BigBry68 said:
Does it matter that I already pitched the yeast?
If you used a kit, or measured your components accurately, and if you added the correct amount of water, the original gravity WILL be correct. Your wort may not have been thoroughly mixed when you took your OG sample. It's very difficult to get the wort mixed well enough that a random sample is accurate.
By this time the yeast has had time to ferment a large portion of the sugar in the beer, so you get to choose (1) you can bet that your original gravity reading was correct and therefore the beer needs the additional extract to meet your target, OR (2) bey your original gravity was erroneously low and adding extract will give you a stronger, sweeter beer, OR (3) you can let it finish as it is and take a chance on getting a very weak beer. If it were me, I'd add the extract and count on getting either the predicted beer or a stronger beer - seems like the best combination of possible outcomes.
I'm a fan of cool fermentation, at or a couple of degrees below the yeast manufacturer's published range. Please note that's the yeast manufacturer's range, not the kit packager's published range. Kit instructions vary from minimal/inadequate to bad/wrong. Google your yeast to see what the manufacturer says. If you have been fermenting very cool, your yeast may not have fermented an imperfectly mixed beer below your original measurement. If you take a gravity reading and it is close to your original reading, your original gravity was probably correct.

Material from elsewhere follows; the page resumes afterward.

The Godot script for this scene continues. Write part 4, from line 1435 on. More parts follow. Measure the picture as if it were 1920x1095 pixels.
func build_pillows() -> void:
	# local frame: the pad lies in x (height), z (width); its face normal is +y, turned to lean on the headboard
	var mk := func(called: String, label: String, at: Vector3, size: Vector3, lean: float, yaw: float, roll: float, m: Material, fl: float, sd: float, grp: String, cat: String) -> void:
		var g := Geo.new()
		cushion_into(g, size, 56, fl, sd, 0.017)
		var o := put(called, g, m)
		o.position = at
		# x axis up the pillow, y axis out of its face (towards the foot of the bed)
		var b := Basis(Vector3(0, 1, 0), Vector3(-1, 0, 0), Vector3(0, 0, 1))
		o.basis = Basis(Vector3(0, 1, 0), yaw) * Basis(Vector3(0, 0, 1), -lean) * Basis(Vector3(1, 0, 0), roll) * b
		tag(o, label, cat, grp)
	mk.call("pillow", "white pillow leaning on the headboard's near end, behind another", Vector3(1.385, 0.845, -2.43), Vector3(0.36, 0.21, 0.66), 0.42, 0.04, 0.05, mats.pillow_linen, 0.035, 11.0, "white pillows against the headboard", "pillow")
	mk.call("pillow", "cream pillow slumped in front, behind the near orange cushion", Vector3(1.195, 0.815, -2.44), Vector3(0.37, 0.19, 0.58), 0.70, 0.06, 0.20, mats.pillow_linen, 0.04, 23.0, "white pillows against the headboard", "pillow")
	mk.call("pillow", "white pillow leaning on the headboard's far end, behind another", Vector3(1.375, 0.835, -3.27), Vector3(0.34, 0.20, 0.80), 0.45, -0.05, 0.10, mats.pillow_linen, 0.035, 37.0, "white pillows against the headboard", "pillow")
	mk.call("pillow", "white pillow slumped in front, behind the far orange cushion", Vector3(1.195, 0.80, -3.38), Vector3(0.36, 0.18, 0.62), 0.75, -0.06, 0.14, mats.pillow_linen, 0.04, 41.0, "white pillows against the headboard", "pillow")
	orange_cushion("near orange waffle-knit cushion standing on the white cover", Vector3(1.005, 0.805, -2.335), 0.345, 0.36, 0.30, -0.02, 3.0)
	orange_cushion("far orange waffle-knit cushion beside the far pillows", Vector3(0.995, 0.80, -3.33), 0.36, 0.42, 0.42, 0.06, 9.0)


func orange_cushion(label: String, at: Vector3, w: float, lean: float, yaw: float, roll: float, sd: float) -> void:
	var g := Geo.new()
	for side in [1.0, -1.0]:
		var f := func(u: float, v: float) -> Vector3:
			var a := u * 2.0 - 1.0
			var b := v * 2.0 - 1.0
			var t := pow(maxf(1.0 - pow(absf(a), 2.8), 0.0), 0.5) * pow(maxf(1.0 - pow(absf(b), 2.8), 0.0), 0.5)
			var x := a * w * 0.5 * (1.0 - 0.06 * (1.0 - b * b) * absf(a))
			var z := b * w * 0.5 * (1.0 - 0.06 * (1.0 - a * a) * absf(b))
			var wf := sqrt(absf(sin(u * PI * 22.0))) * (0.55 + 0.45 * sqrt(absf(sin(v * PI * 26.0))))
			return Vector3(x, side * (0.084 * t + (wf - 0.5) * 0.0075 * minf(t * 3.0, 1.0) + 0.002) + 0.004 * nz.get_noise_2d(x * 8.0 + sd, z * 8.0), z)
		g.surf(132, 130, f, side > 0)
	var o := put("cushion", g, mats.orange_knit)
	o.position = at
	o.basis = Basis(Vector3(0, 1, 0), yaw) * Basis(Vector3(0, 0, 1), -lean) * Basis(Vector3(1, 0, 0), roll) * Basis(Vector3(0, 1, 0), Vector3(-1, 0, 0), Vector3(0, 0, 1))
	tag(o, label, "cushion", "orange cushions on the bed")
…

At this point, the beer will be thoroughly mixed, courtesy of the yeast activity. It won't matter that you've pitched the yeast. If you decide to add extract, boil the extract briefly, cool it and add it. You shouldn't need to stir it; the yeast activity will mix it adequately. Stirring might increase dissolved oxygen which might harm the beer at this point (Or, it might not harm the beer. You can get plenty of conflicting opinions on that subject - and most any other subject you bring up.)